The theory, upon which it is sought to write into the statute a non-existent provision authorizing mandatory retirement at age sixty-five (65) years, or presumably any other age less than seventy (70) that the University might conclude proper, rests solely upon the strained implication that the failure of the Legislature to specifically negate all alternatives renders the statute ambiguous. This position is contrary to the general rule of statutory construction that affirmative words imply a negative of that which is not affirmed. See 82 C. J. S. Statutes § 336; Home Building and Loan Association v. City of Spartanburg, 185 S. C. 313, 194 S. E. 139; Little v. Town of Conway, 171 S. C. 27, 171 S. E. 447. Thus the affirmative language that employees “shall be retired” at age seventy (70) implicitly proscribes their mandatory retirement prior to that age. The plain language of the statute allows for no interpretation restricting its application.

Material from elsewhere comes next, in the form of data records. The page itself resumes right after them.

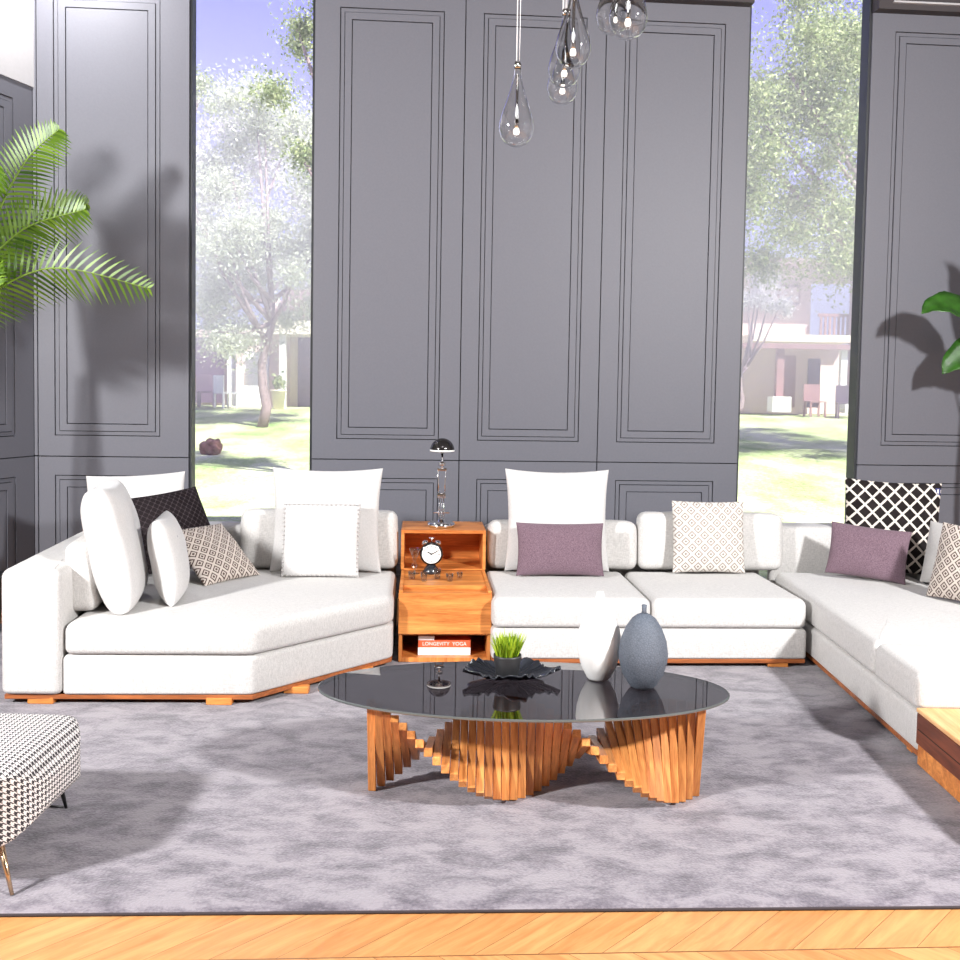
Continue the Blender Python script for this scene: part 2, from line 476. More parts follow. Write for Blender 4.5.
def grooved(bm, cell, m, sg=1):
    """wall board with nested rectangular grooves; sg = side the face looks to"""
    g = .0035
    grow = lambda r, d: (r[0]-d, r[1]+d, r[2]-d, r[3]+d)
    rects = [m, grow(m, -.034), grow(m, -.092)]
    prev = cell
    for k, r in enumerate(rects):
        face = (0, .006, -.002)[k]
        n0, n1 = (face, .03) if sg > 0 else (-.03, -face)
        ring(bm, prev, grow(r, g*(.8 if k else 1)), n0, n1); prev = grow(r, -g*(.8 if k else 1))
    n0, n1 = (.003, .03) if sg > 0 else (-.03, -.003)
    box(bm, prev[0], prev[1], n0, n1, prev[2], prev[3], .002, 1)
def wall_section(name, u0, u1, seams, mould, ztop=ZT, thick=.16):
    root = wobj(name, B(u0, u1, .022, thick, 0, ZC), M['wallback']); tag(root, kind='structure')
    e = [u0]+seams+[u1]
    for a, b in zip(e, e[1:]):
        g = .004
        a2, b2 = a+(g if a != u0 else 0), b-(g if b != u1 else 0)
        mm = [q for q in mould if q[0] > a and q[1] < b]
        for z0, z1, w0, w1 in ((.0, 1.128, .18, .98), (1.136, ztop, 1.30, 4.715)):
            bm = BM()
            if mm: grooved(bm, (a2, b2, z0, z1), (mm[0][0], mm[0][1], w0, w1))
            else: box(bm, a2, b2, 0, .03, z0, z1, .003, 1)
            obj('wall_panel', bm, M['wallpaint'], root)
    return root
wall_section('wall_back', -3.53, -2.335, [-3.50], [(-3.37, -2.56)])
wall_section('wall_back', -1.358, 2.15, [-.168, .97], [(-1.16, -.34), (-.02, .81), (1.13, 1.95)])
wr = wall_section('wall_back', 3.185, 5.9, [], [(3.385, 4.6)])
# walls under/over the openings and jambs
for a, b in ((-2.335, -1.358), (2.15, 3.185)):
    o = wobj('wall_back', B(a, b, .10, .16, 0, .12), M['jamb']); tag(o, kind='structure')
for k, (a, b) in enumerate(((-2.335, -1.358), (2.15, 3.185))):
    w = empty('window_%d' % (k+1), kind='structure'); w.matrix_world = WM
    obj('window_pane', B(a+.01, b-.01, .150, .156, .12, ZC), M['pane'], w)
    bm = BM()
    for q in (a, b): box(bm, q-.004 if q == a else q-.02, q+.02 if q == a else q+.004, .02, .165, .12, ZC)
    obj('window_frame', bm, M['jamb'], w)
# dark cornice bands above the panels
for k, (a, b) in enumerate(((-1.358, 2.15), (3.185, 5.9))):
    bm = B(a, b, -.10, .02, ZT, ZC)
    o = wobj('trim_%d' % (k+1), bm, M['trimdark']); tag(o, kind='structure')
o = wobj('trim_3', B(3.3, 5.5, -.125, -.10, ZT+.045, ZT+.06), M['soffit']); tag(o, kind='structure')
# left return wall, lower, with a pale soffit ledge over it
cx, cy = -3.52, 7.886
dl = Vector((-.30, -1, 0)).normalized()
LM = Matrix.Translation((cx, cy, 0)) @ Matrix.Rotation(math.atan2(dl.y, dl.x), 4, 'Z')   # local x runs toward the viewer
wl = obj('wall_left', B(-.25, 10.4, -.16, -.022, 0, ZC), M['wallback']); wl.matrix_world = LM; tag(wl, kind='structure')
# which side is the room? local +y must face the room
LEN = 10.4
for x0 in range(7):
    a = x0*1.5 + .004; b = min(LEN, (x0+1)*1.5)-.004
    if a >= LEN: break
    for z0, z1, w0, w1 in ((0, 1.128, .18, .98), (1.136, 4.0, 1.30, 3.86)):
        bm = BM(); grooved(bm, (a, b, z0, z1), (a+.2, b-.2, w0, w1), -1); obj('wall_panel', bm, M['wallpaint'], wl)
tr = obj('trim_4', B(-.2, LEN, -.02, .012, 4.0, ZC), M['soffit']); tr.matrix_world = LM; tag(tr, kind='structure')
endl = Vector((cx, cy, 0)) + dl*LEN
o = obj('wall_right', B(5.6, 5.76, -2.2, 8.9, 0, ZC), M['showroom']); tag(o, kind='structure')
o = obj('wall_front', B(endl.x-.4, 5.7, -2.2, -2.05, 0, ZC), M['showroom']); tag(o, kind='structure')
# ceiling and floor follow the room outline
def on_wall(u, n=0): p = WM @ Vector((u, n, 0)); return (p.x, p.y)
outline = [on_wall(-3.53, .16), on_wall(5.9, .16), (5.76, -2.2), (endl.x-.4, -2.2)]
o = obj('ceiling', prism(outline, ZC, ZC+.15), M['ceiling']); tag(o, kind='structure')
o = obj('floor', prism(outline, -.12, 0), M['floor']); tag(o, kind='structure')

# ------------------------------------------------------------------ rug
rb = soft_box(7.0, 3.9, .018, .008, 0, 10, nz=0)
rug = obj('area_rug', rb, [M['rug'], M['rugedge']], None, True, (.10, 5.185, .0), (0, 0, R(2.7)))
for f in rug.data.polygons:
    if f.center.z < .0135 and abs(f.normal.z) < .9: f.material_index = 1
tag(rug, 'mottled lilac grey short pile rug with dark bound edge on the wooden floor', 'rug')
ZR = .018

# ------------------------------------------------------------------ sofas
def feet(root, pts, h=.045, w=.13):
    for x, y in pts: obj('foot', B(x-w/2, x+w/2, y-.03, y+.03, ZR+.001, h+.012, .003, 1), M['wood'], root)
def shift(pts, d):   # pull an outline inward a little
    n = len(pts); c = Vector((sum(p[0] for p in pts)/n, sum(p[1] for p in pts)/n))
    return [tuple(Vector(p)+(c-Vector(p)).normalized()*d) for p in pts]
YAW = math.atan(.058)
# left corner module
L = empty('corner_sofa', (-1.6, 6.2, 0), 0, 'cream angled corner sofa at the left, below the left window, with cut-off front corner', 'sofa')
L.location = (0, 0, 0)
foot = [(-2.235, 5.325), (-1.225, 5.375), (-.525, 6.165), (-.585, 7.24), (-2.37, 7.14)]
obj('plinth', prism([(-2.55, 5.33), (-1.22, 5.385), (-.53, 6.18), (-.60, 7.42), (-2.72, 7.31)], .045, .072, .004, 1), M['trim'], L)
obj('base', soft_poly(foot, .072, .285, .03, 0), M['sofa'], L, True)
obj('seat_cushion', soft_poly([(-2.225, 5.315), (-1.215, 5.36), (-.52, 6.15), (-.575, 7.02), (-2.33, 6.95)], .288, .462, .055, .012), M['sofa'], L, True)
am = soft_poly([(-2.56, 5.30), (-2.235, 5.31), (-2.40, 7.05), (-2.74, 7.06)], .072, .745, .055, .0)
obj('armrest', am, M['sofa'], L, True)
obj('backrest', soft_poly([(-2.76, 7.05), (-.59, 7.17), (-.61, 7.43), (-2.78, 7.34)], .072, .735, .05, 0), M['sofa'], L, True)
feet(L, [(-2.36, 5.37), (-1.40, 5.40), (-1.02, 5.62), (-.70, 6.02), (-2.5, 7.0), (-.75, 7.2)], w=.14)
# middle two-seat module
Cc = empty('two_seat_sofa', (0, 0, 0), 0, 'cream armless two seat sofa in the middle, right of the wooden console', 'sofa')
def ry(x, d=0): return 6.165 + .058*(x-.09) + d
def q4(x0, x1, d0, d1):     # quad aligned with the sofa row
    f = lambda x, d: (x - .058*d, ry(x, d))
    return [f(x0, d0), f(x1, d0), f(x1, d1), f(x0, d1)]
obj('plinth', prism(q4(.10, 2.10, .02, 1.3), .045, .072, .004, 1), M['trim'], Cc)
obj('base', soft_poly(q4(.095, 2.105, .01, 1.25), .072, .262, .03, 0), M['sofa'], Cc, True)
obj('seat_cushion', soft_poly(q4(.095, 1.098, 0, .96), .265, .452, .055, .012), M['sofa'], Cc, True)
obj('seat_cushion', soft_poly(q4(1.104, 2.10, 0, .96), .265, .452, .055, .012), M['sofa'], Cc, True)
obj('backrest', soft_poly(q4(.11, 2.19, 1.16, 1.40), .072, .725, .05, 0), M['sofa'], Cc, True)
feet(Cc, [q4(.25, 1, .06, 1)[0], q4(1.0, 1.95, .06, 1)[0], q4(1.0, 1.93, .06, 1)[1], q4(.25, 1.93, .1, 1.25)[2], q4(.3, 1.93, .1, 1.25)[3]])
# right long module
Rr = empty('chaise_sofa', (0, 0, 0), 0, 'long cream sofa section running toward the viewer along the right side', 'sofa')
rp = lambda x, y: (x + .026*(y-4.65), y)
obj('plinth', prism([rp(2.115, 4.70), rp(3.40, 4.70), rp(3.40, 7.6), rp(2.115, 7.6)], .045, .072, .004, 1), M['trim'], Rr)
obj('base', soft_poly([rp(2.105, 4.69), rp(3.10, 4.69), rp(3.10, 7.42), rp(2.105, 7.42)], .072, .262, .03, 0), M['sofa'], Rr, True)
obj('seat_cushion', soft_poly([rp(2.095, 4.68), rp(3.09, 4.68), rp(3.09, 5.26), rp(2.095, 5.26)], .265, .452, .055, .012), M['sofa'], Rr, True)
obj('seat_cushion', soft_poly([rp(2.10, 5.265), rp(3.09, 5.265), rp(3.09, 7.26), rp(2.10, 7.26)], .265, .452, .055, .015), M['sofa'], Rr, True)
obj('backrest', soft_poly([rp(2.08, 7.37), rp(2.72, 7.37), rp(2.72, 7.66), rp(2.16, 7.66)], .072, .76, .05, 0), M['sofa'], Rr, True)
obj('backrest', soft_poly([rp(2.725, 7.33), rp(3.44, 7.33), rp(3.44, 7.62), rp(2.725, 7.62)], .072, .76, .05, 0), M['sofa'], Rr, True)
obj('armrest', soft_poly([rp(3.15, 4.68), rp(3.44, 4.68), rp(3.44, 7.31), rp(3.15, 7.31)], .072, .74, .05, 0), M['sofa'], Rr, True)
feet(Rr, [rp(2.2, 4.85), rp(3.2, 4.85), rp(2.2, 6.8), rp(3.2, 7.1)])

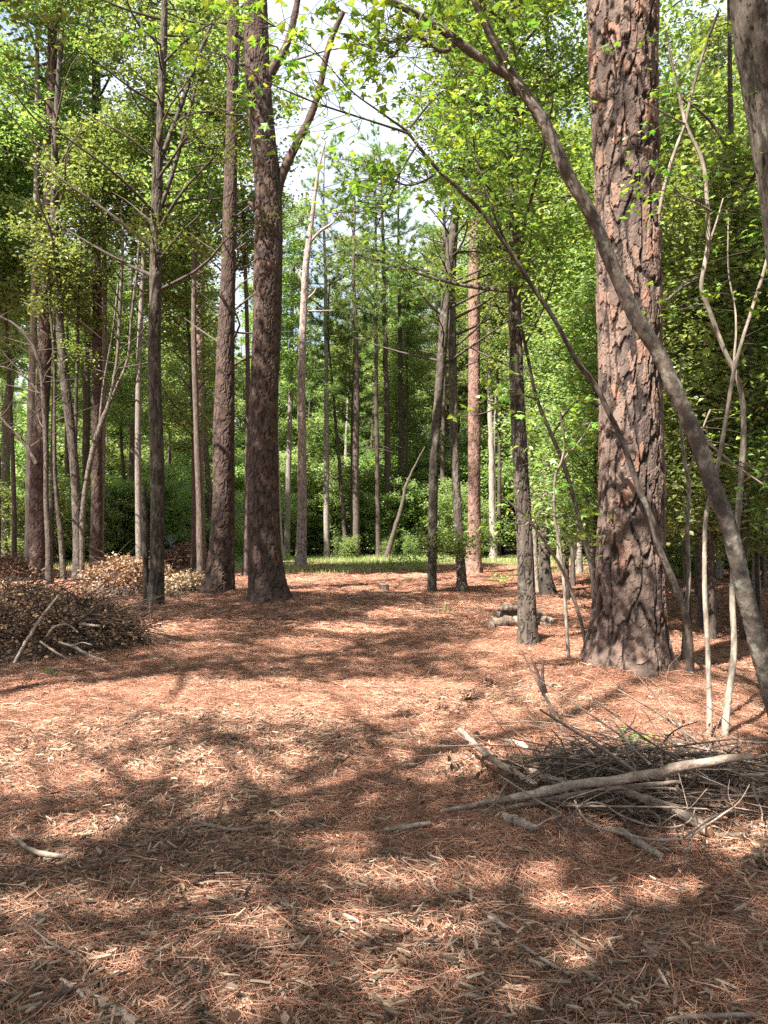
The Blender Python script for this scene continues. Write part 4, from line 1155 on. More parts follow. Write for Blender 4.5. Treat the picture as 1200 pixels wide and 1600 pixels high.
# say of each which one it is: its kind and size, how deep it stands, and the surveyed trunks it stands between
MARKS = [(8, 'pale margin pine'), (59, 'dark pile-side pine'), (121, 'curved hardwood'), (151, 'narrow straight pine'), (206, 'forked red hardwood'), (246, 'mossy stub hardwood'), (312, 'rake pine'), (346, 'flared slim pine'),
         (412, 'thick dark pine'), (470, 'bare dead pine'), (511, 'pale-footed pine'), (557, 'brown far pine'), (607, 'reddish far pine'), (677, 'orange-footed hardwood'), (717, 'lichen grey hardwood'), (741, 'reddish clearing pine'),
         (770, 'pale far hardwood'), (820, 'furrowed trunk'), (853, 'dark twisted hardwood'), (985, 'massive plated pine'), (1104, 'straight pale sapling'), (1150, 'zigzag sapling')]
ORD = 'first second third fourth fifth sixth seventh eighth ninth tenth eleventh twelfth'.split()
bunch = {}
for (o, protos, sname, sc_) in PLACED:
    x, y, _ = o.location
    px = CX + x / max(y, .1) * F_PX
    if y < 8 or px < -60 or px > 1260:
        continue
    kind = 'pine' if 'pine' in sname else 'bush' if 'bush' in sname else 'hardwood'
    i = sum(1 for m in MARKS if m[0] < px)
    where = 'this side of the ' + MARKS[0][1] if i == 0 else 'past the ' + MARKS[i - 1][1]
    deep = 'of the thicket' if y < 33 else 'at the clearing edge' if y < 46 else 'within the wood' if y < 60 else 'deep in the wood'
    h = max(v[2] for v in o.children[0].bound_box) * o.scale[2]
    size = ('low' if h < 2.6 else 'big') if kind == 'bush' else ('short' if h < 12 else 'mid-height' if h < 17 else 'tall')
    bunch.setdefault((size, kind, deep, where), []).append((px, o))
for (size, kind, deep, where), mem in bunch.items():
    mem.sort(key=lambda a: a[0])
    for q_, (px, o) in enumerate(mem):
        o['label'] = ('' if len(mem) == 1 else ORD[min(q_, 11)] + ' ') + size + ('' if kind == 'pine' else ' leafy') + ' ' + kind + ' ' + deep + ' ' + where

# the wood beyond, one mass
m_ = MB(); g2 = np.random.default_rng(55)
n_ = 52000
y_ = g2.uniform(92, 125, n_); fx = g2.uniform(-.75, .75, n_); x_ = fx * y_
hmax = 20 + 7 * vnoise(x_ / 7 + 40, y_ / 9, 4) - 7 * np.exp(-((fx + .07) / .07) ** 2)
z_ = hmax * g2.random(n_) ** .8
leaf_quads(m_, np.stack([x_, y_, z_], 1), .62, g2, 0, .8, .75)
nt_ = 150
y_ = g2.uniform(92, 118, nt_); x_ = g2.uniform(-.7, .7, nt_) * y_
TP = np.stack([np.stack([x_, y_, np.full(nt_, -.2)], 1), np.stack([x_ + g2.normal(0, .3, nt_), y_, np.full(nt_, 16.0)], 1)], 1)
tubes(m_, TP, np.stack([np.full(nt_, .18), np.full(nt_, .07)], 1), 6, 1, .5)
tag(part('far_woodland', m_, [M['leaf_far'], M['trunk_far']]), 'far mass of green woodland behind the treeline', kind='stuff')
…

The legislative history of the South Carolina Retirement Act conclusively supports the foregoing conclusion. When this statute was initially enacted in *2451945, employees of the University were classified as “teachers” not “employees.” Under the 1945 Act teachers and employees were both retired at age sixty-five (65) ; however, employees could continue to work until age seventy (70) with employer approval.

In 1949 the South Carolina Retirement Act was amended to reclassify college professors as “employees”. 46 Stat. 424. At the same time the basic retirement age for employees was increased to age seventy (70) while teachers continued to be involuntarily retired at age sixty-five (65). See Code Sections 9-1-10, 9-1-1520, 9-1-1530. The 1949 amendment removed every basis for a contention that the General Assembly intended to leave the mandatory retirement of professors to the discretion of the University.

It is argued, however, that Code Section 59-117-40, the University’s Enabling Act, authorizes it to fix minimum retirement ages. While this statute grants broad power to the University, it is not granted the power to contravene statutory laws of the State, either by rule or private contract. Further the Enabling Act relied upon was amended to its present form in 1953, some four years after the 1949 amendment to the Retirement Act. There is nothing in the Enabling Act to indicate that the Legislature in 1953 intended to authorize the University to establish its own retirement schedule, in the light of the 1949 amendment to the Retirement Act wherein the Legislature succinctly and unequivocally determined the appropriate age for the retirement of professors.

The rationale underlying the University’s determination that professors should retire at sixty-five (65) is totally irrelevant to a determination of the present issue since, in any event, there is a complete absence of statutory auhtority for such rationalization.

Therefore, the retirement policy of the University, requiring professors to retire at sixty-five, contravenes Section *2469-1-1530 which sets the mandatory retirement age at seventy (70).

Rhodes and Gregory, JJ., concur. Ness, J., concurs in result. Littlejohn, J., dissents.